2012年9月17日星期一

Aryeh Neier: Freedom, Blasphemy, and Violence




PARIS – Violent attacks on US diplomatic outposts across North Africa and the Middle East have once again raised the question of how to respond when Americans and other Westerners engage in provocative expression that others consider blasphemous. Though the attack on the US diplomatic mission in Benghazi, in which Ambassador J. Christopher Stevens and three members of his staff were murdered, may well have been planned, as the State Department has maintained, the killers clearly exploited the opportunity created by outrage at an anti-Muslim film produced in the US.

There have been several episodes in recent years in which perceptions of blasphemy have led to threats of violence or actual killings, starting with the publication of Salman Rushdie’s novel The Satanic Verses more than two decades ago, and including the Danish newspaper Jyllands-Posten’s cartoons of the Prophet Muhammad. In the Netherlands, Theo Van Gogh was murdered on an Amsterdam sidewalk in retaliation for his film Submission, which criticized Islam’s treatment of women.

Even some who defended freedom of expression in those cases may be disinclined to do so now. This time, the film that triggered riots in Cairo, Benghazi, Sana, and elsewhere is so crude and inflammatory as to seem clearly intended to elicit the outrage that it produced.

Yet judgments about literary or artistic merit should not be the basis for decisions about freedom of expression. The proclivity of some elsewhere to react violently to what they consider blasphemous cannot be the criterion for imposing limits on free expression in the US, the United Kingdom, Denmark, or the Netherlands (or anywhere else).

It is important to differentiate blasphemy from hate speech. What is objectionable about hate speech, and makes it punishable by law in countries around the world, is that it is intended to incite discrimination or violence against members of a particular national, racial, ethnic, or religious group.

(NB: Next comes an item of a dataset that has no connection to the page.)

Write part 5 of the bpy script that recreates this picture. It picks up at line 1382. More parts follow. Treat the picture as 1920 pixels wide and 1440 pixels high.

Even in the US, where freedom of expression is zealously protected, such incitement may be prosecuted and punished in circumstances in which violence or other unlawful behavior is imminent. By contrast, in cases of blasphemy, it is not the speaker (or the filmmaker) who is directly inciting discrimination or violence. Rather, it is those who are enraged by the expressed views who may threaten or actually engage in violence, either against the speaker, or against those, like US government officials, whom they believe have facilitated (or failed to suppress) the blasphemer’s activities.

It is, of course, impossible to be certain what will arouse such anger. At times, as seems to be the case with the video that triggered the current protests in cities across North Africa and the Middle East, a long period may elapse between the offensive material’s dissemination and an outpouring of popular rage. The rage, it seems, is not spontaneous; rather, it is an artifact of local or regional politics. This does not diminish the irresponsibility of those who gratuitously engage in such offensive behavior, but it does make clear that outrage against their actions should not be a basis for abandoning our commitment to freedom of expression.

What, then, is to be done? The only appropriate response is the one chosen by the US Embassy in Cairo, which denounced the film and said that the American government condemns those who offend others’ religious beliefs. And Secretary of State Hillary Clinton reinforced the condemnation when she called the film “disgusting and reprehensible.”

Plainly, that was not enough to deter those who sought an occasion to attack the US Consulate in Benghazi. If they had not grasped this opportunity, they would have sought another. Simply condemning a film will not mean much to those who believe that, as may be true in their own countries, a powerful government like that of the US can simply decide whether a film should be made or broadcast.

Though the statement from the US Embassy in Cairo has become the target of political criticism, it warrants praise for exemplifying American values. Contrary to the criticism, condemnation of the film is not censorship. While rejecting censorship, the US government should not renounce its authority to speak sensibly and condemn an appalling and apparently intentional provocation that produced such tragic consequences.

Aryeh Neier, the president of the Open Society Institute and a founder of Human Rights Watch, is the author, most recently, of Taking Liberties: Four Decades in the Struggle for Rights.